___ Provided data

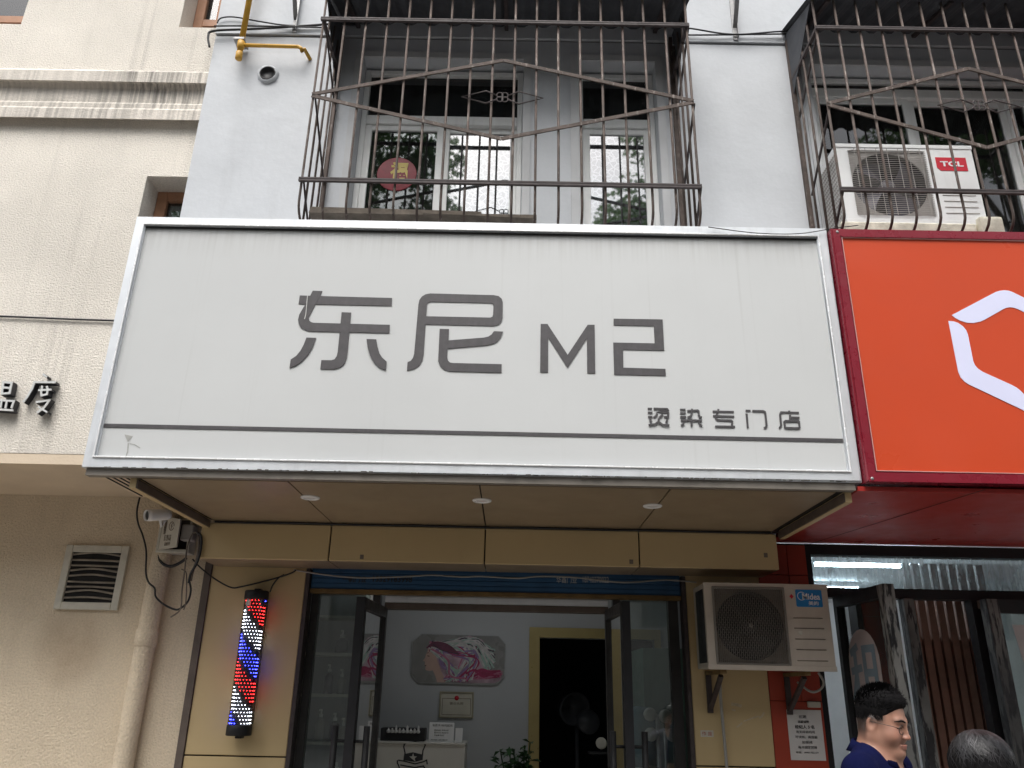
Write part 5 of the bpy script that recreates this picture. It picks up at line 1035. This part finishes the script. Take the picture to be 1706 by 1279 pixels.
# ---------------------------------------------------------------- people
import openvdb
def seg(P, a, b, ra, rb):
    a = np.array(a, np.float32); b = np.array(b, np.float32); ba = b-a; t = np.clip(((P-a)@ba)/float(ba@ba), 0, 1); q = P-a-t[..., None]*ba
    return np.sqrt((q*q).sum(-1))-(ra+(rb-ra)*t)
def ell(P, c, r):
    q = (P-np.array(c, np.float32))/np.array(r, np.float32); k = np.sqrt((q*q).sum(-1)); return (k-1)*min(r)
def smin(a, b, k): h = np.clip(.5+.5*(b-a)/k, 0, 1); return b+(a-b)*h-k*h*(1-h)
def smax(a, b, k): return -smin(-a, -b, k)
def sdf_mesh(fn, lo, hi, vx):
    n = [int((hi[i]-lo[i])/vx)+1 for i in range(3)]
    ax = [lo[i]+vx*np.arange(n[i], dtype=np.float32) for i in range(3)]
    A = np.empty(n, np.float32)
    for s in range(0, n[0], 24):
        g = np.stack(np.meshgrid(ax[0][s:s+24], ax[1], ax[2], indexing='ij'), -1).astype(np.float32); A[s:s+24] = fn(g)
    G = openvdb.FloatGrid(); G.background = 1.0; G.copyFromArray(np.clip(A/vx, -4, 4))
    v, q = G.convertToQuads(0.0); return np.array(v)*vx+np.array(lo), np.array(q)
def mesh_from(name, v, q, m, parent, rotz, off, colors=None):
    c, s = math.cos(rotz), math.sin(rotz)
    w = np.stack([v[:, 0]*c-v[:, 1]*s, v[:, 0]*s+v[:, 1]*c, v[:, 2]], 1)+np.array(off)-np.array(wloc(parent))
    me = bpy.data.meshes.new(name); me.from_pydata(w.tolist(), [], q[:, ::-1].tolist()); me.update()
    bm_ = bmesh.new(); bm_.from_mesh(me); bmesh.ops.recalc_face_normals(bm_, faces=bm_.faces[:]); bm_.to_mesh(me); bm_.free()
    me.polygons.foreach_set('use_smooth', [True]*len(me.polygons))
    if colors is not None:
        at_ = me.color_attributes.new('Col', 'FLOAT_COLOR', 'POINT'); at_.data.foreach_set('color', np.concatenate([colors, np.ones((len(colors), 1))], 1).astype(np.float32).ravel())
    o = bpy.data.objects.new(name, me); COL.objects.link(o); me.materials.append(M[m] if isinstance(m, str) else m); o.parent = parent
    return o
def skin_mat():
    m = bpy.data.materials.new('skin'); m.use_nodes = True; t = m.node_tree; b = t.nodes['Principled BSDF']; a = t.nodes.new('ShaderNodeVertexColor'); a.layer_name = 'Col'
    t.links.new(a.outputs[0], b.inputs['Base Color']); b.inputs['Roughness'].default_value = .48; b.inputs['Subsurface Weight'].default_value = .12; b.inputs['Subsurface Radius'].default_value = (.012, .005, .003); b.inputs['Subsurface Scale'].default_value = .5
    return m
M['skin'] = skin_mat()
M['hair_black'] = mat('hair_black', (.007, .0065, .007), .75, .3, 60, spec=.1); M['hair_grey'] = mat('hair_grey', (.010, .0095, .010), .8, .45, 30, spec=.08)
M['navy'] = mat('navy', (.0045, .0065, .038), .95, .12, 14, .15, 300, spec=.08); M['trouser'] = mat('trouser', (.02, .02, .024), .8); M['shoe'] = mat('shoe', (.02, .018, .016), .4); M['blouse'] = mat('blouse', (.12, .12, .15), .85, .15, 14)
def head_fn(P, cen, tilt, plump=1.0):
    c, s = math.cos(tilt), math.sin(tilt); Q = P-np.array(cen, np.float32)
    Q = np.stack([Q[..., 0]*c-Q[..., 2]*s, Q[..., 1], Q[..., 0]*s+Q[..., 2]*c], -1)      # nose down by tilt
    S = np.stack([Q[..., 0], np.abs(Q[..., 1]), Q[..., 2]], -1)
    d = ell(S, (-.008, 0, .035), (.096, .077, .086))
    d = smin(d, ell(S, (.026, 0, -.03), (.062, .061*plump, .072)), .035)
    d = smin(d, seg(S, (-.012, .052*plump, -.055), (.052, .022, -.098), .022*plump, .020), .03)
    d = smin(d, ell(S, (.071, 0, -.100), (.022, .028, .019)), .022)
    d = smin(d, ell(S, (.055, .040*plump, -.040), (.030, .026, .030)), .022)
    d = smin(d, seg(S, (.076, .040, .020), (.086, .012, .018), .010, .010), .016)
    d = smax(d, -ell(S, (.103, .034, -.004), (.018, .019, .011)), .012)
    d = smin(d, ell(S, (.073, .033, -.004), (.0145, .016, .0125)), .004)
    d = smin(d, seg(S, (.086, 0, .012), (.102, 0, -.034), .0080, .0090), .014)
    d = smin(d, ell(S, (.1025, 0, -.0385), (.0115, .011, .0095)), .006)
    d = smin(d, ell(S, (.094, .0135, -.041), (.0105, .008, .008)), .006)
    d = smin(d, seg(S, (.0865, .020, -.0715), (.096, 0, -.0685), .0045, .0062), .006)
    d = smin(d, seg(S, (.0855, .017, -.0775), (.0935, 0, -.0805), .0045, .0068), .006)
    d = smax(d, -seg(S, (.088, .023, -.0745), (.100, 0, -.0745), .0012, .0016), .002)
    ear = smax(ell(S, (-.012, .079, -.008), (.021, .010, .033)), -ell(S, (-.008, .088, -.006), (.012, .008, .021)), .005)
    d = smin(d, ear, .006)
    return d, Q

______

Instruction —
Without including any pictures, print all of the material exactly as given.

Written solution —
Write part 5 of the bpy script that recreates this picture. It picks up at line 1035. This part finishes the script. Take the picture to be 1706 by 1279 pixels.
# ---------------------------------------------------------------- people
import openvdb
def seg(P, a, b, ra, rb):
    a = np.array(a, np.float32); b = np.array(b, np.float32); ba = b-a; t = np.clip(((P-a)@ba)/float(ba@ba), 0, 1); q = P-a-t[..., None]*ba
    return np.sqrt((q*q).sum(-1))-(ra+(rb-ra)*t)
def ell(P, c, r):
    q = (P-np.array(c, np.float32))/np.array(r, np.float32); k = np.sqrt((q*q).sum(-1)); return (k-1)*min(r)
def smin(a, b, k): h = np.clip(.5+.5*(b-a)/k, 0, 1); return b+(a-b)*h-k*h*(1-h)
def smax(a, b, k): return -smin(-a, -b, k)
def sdf_mesh(fn, lo, hi, vx):
    n = [int((hi[i]-lo[i])/vx)+1 for i in range(3)]
    ax = [lo[i]+vx*np.arange(n[i], dtype=np.float32) for i in range(3)]
    A = np.empty(n, np.float32)
    for s in range(0, n[0], 24):
        g = np.stack(np.meshgrid(ax[0][s:s+24], ax[1], ax[2], indexing='ij'), -1).astype(np.float32); A[s:s+24] = fn(g)
    G = openvdb.FloatGrid(); G.background = 1.0; G.copyFromArray(np.clip(A/vx, -4, 4))
    v, q = G.convertToQuads(0.0); return np.array(v)*vx+np.array(lo), np.array(q)
def mesh_from(name, v, q, m, parent, rotz, off, colors=None):
    c, s = math.cos(rotz), math.sin(rotz)
    w = np.stack([v[:, 0]*c-v[:, 1]*s, v[:, 0]*s+v[:, 1]*c, v[:, 2]], 1)+np.array(off)-np.array(wloc(parent))
    me = bpy.data.meshes.new(name); me.from_pydata(w.tolist(), [], q[:, ::-1].tolist()); me.update()
    bm_ = bmesh.new(); bm_.from_mesh(me); bmesh.ops.recalc_face_normals(bm_, faces=bm_.faces[:]); bm_.to_mesh(me); bm_.free()
    me.polygons.foreach_set('use_smooth', [True]*len(me.polygons))
    if colors is not None:
        at_ = me.color_attributes.new('Col', 'FLOAT_COLOR', 'POINT'); at_.data.foreach_set('color', np.concatenate([colors, np.ones((len(colors), 1))], 1).astype(np.float32).ravel())
    o = bpy.data.objects.new(name, me); COL.objects.link(o); me.materials.append(M[m] if isinstance(m, str) else m); o.parent = parent
    return o
def skin_mat():
    m = bpy.data.materials.new('skin'); m.use_nodes = True; t = m.node_tree; b = t.nodes['Principled BSDF']; a = t.nodes.new('ShaderNodeVertexColor'); a.layer_name = 'Col'
    t.links.new(a.outputs[0], b.inputs['Base Color']); b.inputs['Roughness'].default_value = .48; b.inputs['Subsurface Weight'].default_value = .12; b.inputs['Subsurface Radius'].default_value = (.012, .005, .003); b.inputs['Subsurface Scale'].default_value = .5
    return m
M['skin'] = skin_mat()
M['hair_black'] = mat('hair_black', (.007, .0065, .007), .75, .3, 60, spec=.1); M['hair_grey'] = mat('hair_grey', (.010, .0095, .010), .8, .45, 30, spec=.08)
M['navy'] = mat('navy', (.0045, .0065, .038), .95, .12, 14, .15, 300, spec=.08); M['trouser'] = mat('trouser', (.02, .02, .024), .8); M['shoe'] = mat('shoe', (.02, .018, .016), .4); M['blouse'] = mat('blouse', (.12, .12, .15), .85, .15, 14)
def head_fn(P, cen, tilt, plump=1.0):
    c, s = math.cos(tilt), math.sin(tilt); Q = P-np.array(cen, np.float32)
    Q = np.stack([Q[..., 0]*c-Q[..., 2]*s, Q[..., 1], Q[..., 0]*s+Q[..., 2]*c], -1)      # nose down by tilt
    S = np.stack([Q[..., 0], np.abs(Q[..., 1]), Q[..., 2]], -1)
    d = ell(S, (-.008, 0, .035), (.096, .077, .086))
    d = smin(d, ell(S, (.026, 0, -.03), (.062, .061*plump, .072)), .035)
    d = smin(d, seg(S, (-.012, .052*plump, -.055), (.052, .022, -.098), .022*plump, .020), .03)
    d = smin(d, ell(S, (.071, 0, -.100), (.022, .028, .019)), .022)
    d = smin(d, ell(S, (.055, .040*plump, -.040), (.030, .026, .030)), .022)
    d = smin(d, seg(S, (.076, .040, .020), (.086, .012, .018), .010, .010), .016)
    d = smax(d, -ell(S, (.103, .034, -.004), (.018, .019, .011)), .012)
    d = smin(d, ell(S, (.073, .033, -.004), (.0145, .016, .0125)), .004)
    d = smin(d, seg(S, (.086, 0, .012), (.102, 0, -.034), .0080, .0090), .014)
    d = smin(d, ell(S, (.1025, 0, -.0385), (.0115, .011, .0095)), .006)
    d = smin(d, ell(S, (.094, .0135, -.041), (.0105, .008, .008)), .006)
    d = smin(d, seg(S, (.0865, .020, -.0715), (.096, 0, -.0685), .0045, .0062), .006)
    d = smin(d, seg(S, (.0855, .017, -.0775), (.0935, 0, -.0805), .0045, .0068), .006)
    d = smax(d, -seg(S, (.088, .023, -.0745), (.100, 0, -.0745), .0012, .0016), .002)
    ear = smax(ell(S, (-.012, .079, -.008), (.021, .010, .033)), -ell(S, (-.008, .088, -.006), (.012, .008, .021)), .005)
    d = smin(d, ear, .006)
    return d, Q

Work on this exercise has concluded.